- _Stated task_
In your copy, leave out the pictures; write out all the data exactly.

- _Supplied data_
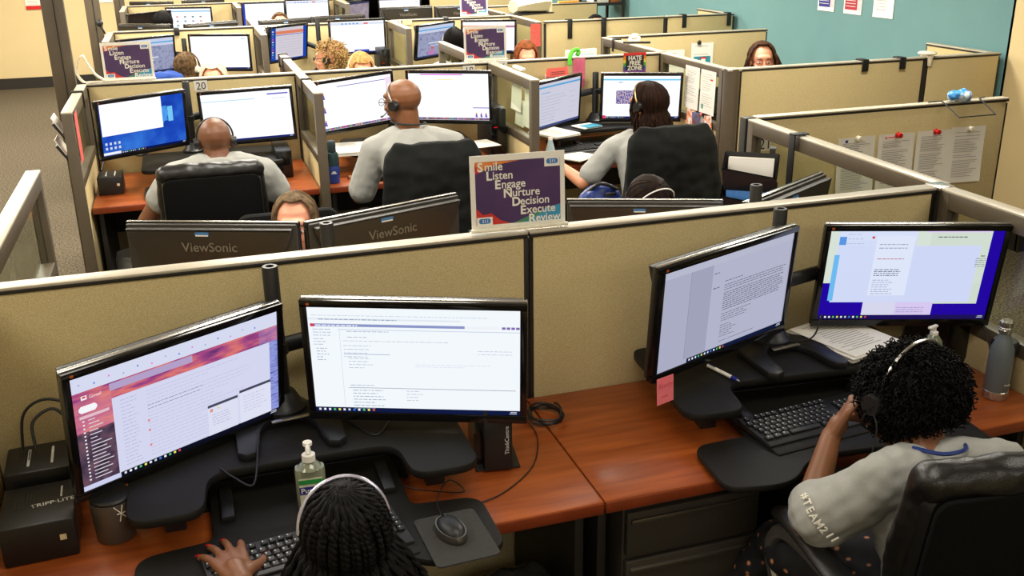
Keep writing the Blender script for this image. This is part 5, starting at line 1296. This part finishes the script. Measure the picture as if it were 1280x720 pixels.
# floral skirt
fl = bpy.data.materials.new('floral_cloth'); fl.use_nodes = True; nt = fl.node_tree; b_ = nt.nodes['Principled BSDF']; b_.inputs['Roughness'].default_value = .85
tc = nt.nodes.new('ShaderNodeTexCoord'); vo = nt.nodes.new('ShaderNodeTexVoronoi'); vo.inputs['Scale'].default_value = 34; cr = nt.nodes.new('ShaderNodeValToRGB')
nt.links.new(tc.outputs['Object'], vo.inputs['Vector']); nt.links.new(vo.outputs['Distance'], cr.inputs[0]); nt.links.new(cr.outputs[0], b_.inputs['Base Color'])
e = cr.color_ramp.elements; e[0].position = .0; e[0].color = rgb(190, 90, 40); e[1].position = .27; e[1].color = rgb(14, 12, 16)
x_ = e.new(.12); x_.color = rgb(205, 150, 110); x_ = e.new(.2); x_.color = rgb(150, 95, 60)
sk = MB(); f_ = V((0, 1, 0))
sk.loft([(V((1.44, 1.32, .56)), V((1, 0, 0)), V((0, 0, 1)), .2, .12), (V((1.43, 1.5, .57)), V((1, 0, 0)), V((0, 0, 1)), .22, .11), (V((1.4, 1.72, .57)), V((1, 0, 0)), V((0, 0, 1)), .235, .1), (V((1.39, 1.85, .54)), V((1, 0, 0)), V((0, 0, 1)), .22, .09)], fl)
sk.loft([(V((1.39, 1.84, .58)), V((1, 0, 0)), V((0, 1, 0)), .2, .08), (V((1.38, 1.9, .4)), V((1, 0, 0)), V((0, 1, 0)), .25, .1), (V((1.37, 1.92, .2)), V((1, 0, 0)), V((0, 1, 0)), .29, .13)], fl)
sk.v = [(x+.12, y+.1, z) for x, y, z in sk.v]
link('skirt', bake(sk, .01, 2, .014, 10), t, origin=O, ang=180)
# --- woman with braids, near left
chair('black office chair under the braided woman', .2, 1.3, 0, .88, .46, 'fabric', arms=False, seat=.44)
nailm = pbr('red_nail_polish', rgb(215, 20, 30), .15, coat=.5)
t, M, O, g = person('woman with long black braids seen from above, red fingernails on the keyboard', (.187, 1.64, 1.012), 4, -6, 0, byaw=0, skin=dk2, shirt=pbr('white_top_cloth', rgb(215, 213, 208), .9), nb=(.21, 1.56, .87), hip=(.22, 1.33, .52),
    J=dict(shL=(.05, 1.54, .82), shR=(.40, 1.60, .82), elL=(-.08, 1.66, .66), wrL=(-.012, 1.875, .80), elR=(.5, 1.66, .6), wrR=(.2, 1.84, .80)),
    voxel=.0042, vs=.008, slv=.7, nails=nailm, handspec={'L': ((-.25, 1, .04), (0, 0, 1), 1, [.28, .22, .2, .22], .15, 1.1), 'R': ((-.1, 1, .0), (0, 0, 1), -1, [.3, .3, .3, .3], .08, 1.0)}, hs=.92)
mb = MB(); R = random.Random(4)
cap_ = MB().ell((0, -.014, .03), (.084, .104, .092), blackhair, None, 24); mb.add([V(v)*.92 for v in cap_.v], cap_.f, blackhair)
crown = V((.0, -.01, .118))
for layer in range(3):
    N = [30, 26, 22][layer]
    for i in range(N):
        az = -180+360*(i+.5*layer)/N; az += R.uniform(-2, 2); fr_ = abs(az) < 50; kk = 1.05+.05*layer
        a = radians(az); ctr = []
        for j in range(9):
            q = j/8; el = 84-(100 if not fr_ else 55)*q
            p = skullp(az, el, kk, .92)
            ctr.append(p*(q**.6)+crown*(1-q**.6)*(1+.01*layer) if q < .35 else p)
        b0 = ctr[-1].copy(); out = V((sin(a), cos(a), 0)); L = R.uniform(.3, .4)
        for j in range(1, 1 if fr_ else 9):
            q = j/8; ctr.append(b0+out*(.10+.035*layer)*q**.8*(1 if cos(a) < .4 else .4)+V((0, -.09*q, -L*q)))
        sp = spline(ctr, 5); n_ = len(sp)
        for sidx in (0, 1):
            pts = []; rr = []
            for j, p in enumerate(sp):
                w = j*1.05+pi*sidx; tv = (sp[min(j+1, n_-1)]-sp[max(j-1, 0)]).normalized(); A = tv.cross(V((0, 0, 1)) if abs(tv.z) < .9 else V((1, 0, 0))).normalized(); B = A.cross(tv)
                pts.append(p+(A*cos(w)+B*sin(w)*.6)*.0034); rr.append(.0052+.0010*cos(2*w))
            mb.tube(pts, rr, blackhair, 5)
mb.v = [tuple(M @ V(v)) for v in mb.v]; link('hair', mb, t, origin=O, ang=180)
headset('headset with a pale silver band over the braided hair', M @ T(0, .0, .012), band=pbr('pale_band', rgb(200, 198, 215), .25, .6), rad=1.11, tilt=-22, mic=0, r=.004, hs=.95, cups=False)
# --- man at desk 20
chair('black leather chair with a sheen on top, of the bald man at desk 20', .06, 4.86, 0, 1.09, .44, 'leather', lean=6)
t, M, O, g = person('bald man in a grey tee with a headset, seen from behind at desk 20', (.105, 5.03, 1.128), 0, 8, 0, byaw=0, skin=dk1, male=True, nb=(.11, 4.98, 1.05), hip=(.07, 4.82, .53),
    J=dict(shL=(-.1, 4.98, .98), shR=(.32, 4.98, .97), elL=(-.26, 5.02, .76), wrL=(-.08, 5.26, .79), elR=(.42, 5.06, .76), wrR=(.36, 5.3, .81)), voxel=.0065, slv=.48, hs=1.0)
headset('headset on the bald man in the leather chair', M, band=blackp, rad=1.05, mic=0)
# --- man at desk 18
chair('office chair draped with a dark jacket, of the man with glasses', 1.1, 4.82, -4, 1.1, .42, 'fabric', lean=6)
t, M, O, g = person('bald man with glasses in a grey tee looking left at desk 18', (1.035, 5.0, 1.265), 42, 4, -3, byaw=6, skin=dk2, male=True, nb=(1.06, 4.98, 1.12), hip=(1.1, 4.8, .55),
    J=dict(shL=(.88, 5.0, 1.03), shR=(1.28, 4.97, 1.03), elL=(.80, 5.06, .78), wrL=(.82, 5.28, .81), elR=(1.38, 5.08, .78), wrR=(1.42, 5.33, .80)), voxel=.0055, slv=.86)
link('lanyard', MB().tube(spline([(.98, 5.04, 1.16), (1.0, 4.94, 1.165), (1.07, 4.91, 1.16), (1.14, 4.95, 1.155), (1.15, 5.02, 1.145)], 5), .005, inkd, 8), t, origin=O)
headset('headset with a silver band and microphone on the man with glasses', M, rad=1.04, tilt=-30, mic=-1)
gl = MB(); 
for s in (-1, 1):
    gl.tube([M @ V((s*.078, -.005, .01)), M @ V((s*.072, .075, .01)), M @ V((s*.062, .1, .008))], .002, inkd, 6)
    gl.tube([M @ V((s*.036+.024*cos(a), .104-.002*abs(cos(a)), .004+.017*sin(a))) for a in [2*pi*i/14 for i in range(15)]], .0016, inkd, 5)
gl.tube([M @ V((-.012, .108, .006)), M @ V((.012, .108, .006))], .0016, inkd, 5)
link('glasses', gl, t, origin=O)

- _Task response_
Keep writing the Blender script for this image. This is part 5, starting at line 1296. This part finishes the script. Measure the picture as if it were 1280x720 pixels.
# floral skirt
fl = bpy.data.materials.new('floral_cloth'); fl.use_nodes = True; nt = fl.node_tree; b_ = nt.nodes['Principled BSDF']; b_.inputs['Roughness'].default_value = .85
tc = nt.nodes.new('ShaderNodeTexCoord'); vo = nt.nodes.new('ShaderNodeTexVoronoi'); vo.inputs['Scale'].default_value = 34; cr = nt.nodes.new('ShaderNodeValToRGB')
nt.links.new(tc.outputs['Object'], vo.inputs['Vector']); nt.links.new(vo.outputs['Distance'], cr.inputs[0]); nt.links.new(cr.outputs[0], b_.inputs['Base Color'])
e = cr.color_ramp.elements; e[0].position = .0; e[0].color = rgb(190, 90, 40); e[1].position = .27; e[1].color = rgb(14, 12, 16)
x_ = e.new(.12); x_.color = rgb(205, 150, 110); x_ = e.new(.2); x_.color = rgb(150, 95, 60)
sk = MB(); f_ = V((0, 1, 0))
sk.loft([(V((1.44, 1.32, .56)), V((1, 0, 0)), V((0, 0, 1)), .2, .12), (V((1.43, 1.5, .57)), V((1, 0, 0)), V((0, 0, 1)), .22, .11), (V((1.4, 1.72, .57)), V((1, 0, 0)), V((0, 0, 1)), .235, .1), (V((1.39, 1.85, .54)), V((1, 0, 0)), V((0, 0, 1)), .22, .09)], fl)
sk.loft([(V((1.39, 1.84, .58)), V((1, 0, 0)), V((0, 1, 0)), .2, .08), (V((1.38, 1.9, .4)), V((1, 0, 0)), V((0, 1, 0)), .25, .1), (V((1.37, 1.92, .2)), V((1, 0, 0)), V((0, 1, 0)), .29, .13)], fl)
sk.v = [(x+.12, y+.1, z) for x, y, z in sk.v]
link('skirt', bake(sk, .01, 2, .014, 10), t, origin=O, ang=180)
# --- woman with braids, near left
chair('black office chair under the braided woman', .2, 1.3, 0, .88, .46, 'fabric', arms=False, seat=.44)
nailm = pbr('red_nail_polish', rgb(215, 20, 30), .15, coat=.5)
t, M, O, g = person('woman with long black braids seen from above, red fingernails on the keyboard', (.187, 1.64, 1.012), 4, -6, 0, byaw=0, skin=dk2, shirt=pbr('white_top_cloth', rgb(215, 213, 208), .9), nb=(.21, 1.56, .87), hip=(.22, 1.33, .52),
    J=dict(shL=(.05, 1.54, .82), shR=(.40, 1.60, .82), elL=(-.08, 1.66, .66), wrL=(-.012, 1.875, .80), elR=(.5, 1.66, .6), wrR=(.2, 1.84, .80)),
    voxel=.0042, vs=.008, slv=.7, nails=nailm, handspec={'L': ((-.25, 1, .04), (0, 0, 1), 1, [.28, .22, .2, .22], .15, 1.1), 'R': ((-.1, 1, .0), (0, 0, 1), -1, [.3, .3, .3, .3], .08, 1.0)}, hs=.92)
mb = MB(); R = random.Random(4)
cap_ = MB().ell((0, -.014, .03), (.084, .104, .092), blackhair, None, 24); mb.add([V(v)*.92 for v in cap_.v], cap_.f, blackhair)
crown = V((.0, -.01, .118))
for layer in range(3):
    N = [30, 26, 22][layer]
    for i in range(N):
        az = -180+360*(i+.5*layer)/N; az += R.uniform(-2, 2); fr_ = abs(az) < 50; kk = 1.05+.05*layer
        a = radians(az); ctr = []
        for j in range(9):
            q = j/8; el = 84-(100 if not fr_ else 55)*q
            p = skullp(az, el, kk, .92)
            ctr.append(p*(q**.6)+crown*(1-q**.6)*(1+.01*layer) if q < .35 else p)
        b0 = ctr[-1].copy(); out = V((sin(a), cos(a), 0)); L = R.uniform(.3, .4)
        for j in range(1, 1 if fr_ else 9):
            q = j/8; ctr.append(b0+out*(.10+.035*layer)*q**.8*(1 if cos(a) < .4 else .4)+V((0, -.09*q, -L*q)))
        sp = spline(ctr, 5); n_ = len(sp)
        for sidx in (0, 1):
            pts = []; rr = []
            for j, p in enumerate(sp):
                w = j*1.05+pi*sidx; tv = (sp[min(j+1, n_-1)]-sp[max(j-1, 0)]).normalized(); A = tv.cross(V((0, 0, 1)) if abs(tv.z) < .9 else V((1, 0, 0))).normalized(); B = A.cross(tv)
                pts.append(p+(A*cos(w)+B*sin(w)*.6)*.0034); rr.append(.0052+.0010*cos(2*w))
            mb.tube(pts, rr, blackhair, 5)
mb.v = [tuple(M @ V(v)) for v in mb.v]; link('hair', mb, t, origin=O, ang=180)
headset('headset with a pale silver band over the braided hair', M @ T(0, .0, .012), band=pbr('pale_band', rgb(200, 198, 215), .25, .6), rad=1.11, tilt=-22, mic=0, r=.004, hs=.95, cups=False)
# --- man at desk 20
chair('black leather chair with a sheen on top, of the bald man at desk 20', .06, 4.86, 0, 1.09, .44, 'leather', lean=6)
t, M, O, g = person('bald man in a grey tee with a headset, seen from behind at desk 20', (.105, 5.03, 1.128), 0, 8, 0, byaw=0, skin=dk1, male=True, nb=(.11, 4.98, 1.05), hip=(.07, 4.82, .53),
    J=dict(shL=(-.1, 4.98, .98), shR=(.32, 4.98, .97), elL=(-.26, 5.02, .76), wrL=(-.08, 5.26, .79), elR=(.42, 5.06, .76), wrR=(.36, 5.3, .81)), voxel=.0065, slv=.48, hs=1.0)
headset('headset on the bald man in the leather chair', M, band=blackp, rad=1.05, mic=0)
# --- man at desk 18
chair('office chair draped with a dark jacket, of the man with glasses', 1.1, 4.82, -4, 1.1, .42, 'fabric', lean=6)
t, M, O, g = person('bald man with glasses in a grey tee looking left at desk 18', (1.035, 5.0, 1.265), 42, 4, -3, byaw=6, skin=dk2, male=True, nb=(1.06, 4.98, 1.12), hip=(1.1, 4.8, .55),
    J=dict(shL=(.88, 5.0, 1.03), shR=(1.28, 4.97, 1.03), elL=(.80, 5.06, .78), wrL=(.82, 5.28, .81), elR=(1.38, 5.08, .78), wrR=(1.42, 5.33, .80)), voxel=.0055, slv=.86)
link('lanyard', MB().tube(spline([(.98, 5.04, 1.16), (1.0, 4.94, 1.165), (1.07, 4.91, 1.16), (1.14, 4.95, 1.155), (1.15, 5.02, 1.145)], 5), .005, inkd, 8), t, origin=O)
headset('headset with a silver band and microphone on the man with glasses', M, rad=1.04, tilt=-30, mic=-1)
gl = MB(); 
for s in (-1, 1):
    gl.tube([M @ V((s*.078, -.005, .01)), M @ V((s*.072, .075, .01)), M @ V((s*.062, .1, .008))], .002, inkd, 6)
    gl.tube([M @ V((s*.036+.024*cos(a), .104-.002*abs(cos(a)), .004+.017*sin(a))) for a in [2*pi*i/14 for i in range(15)]], .0016, inkd, 5)
gl.tube([M @ V((-.012, .108, .006)), M @ V((.012, .108, .006))], .0016, inkd, 5)
link('glasses', gl, t, origin=O)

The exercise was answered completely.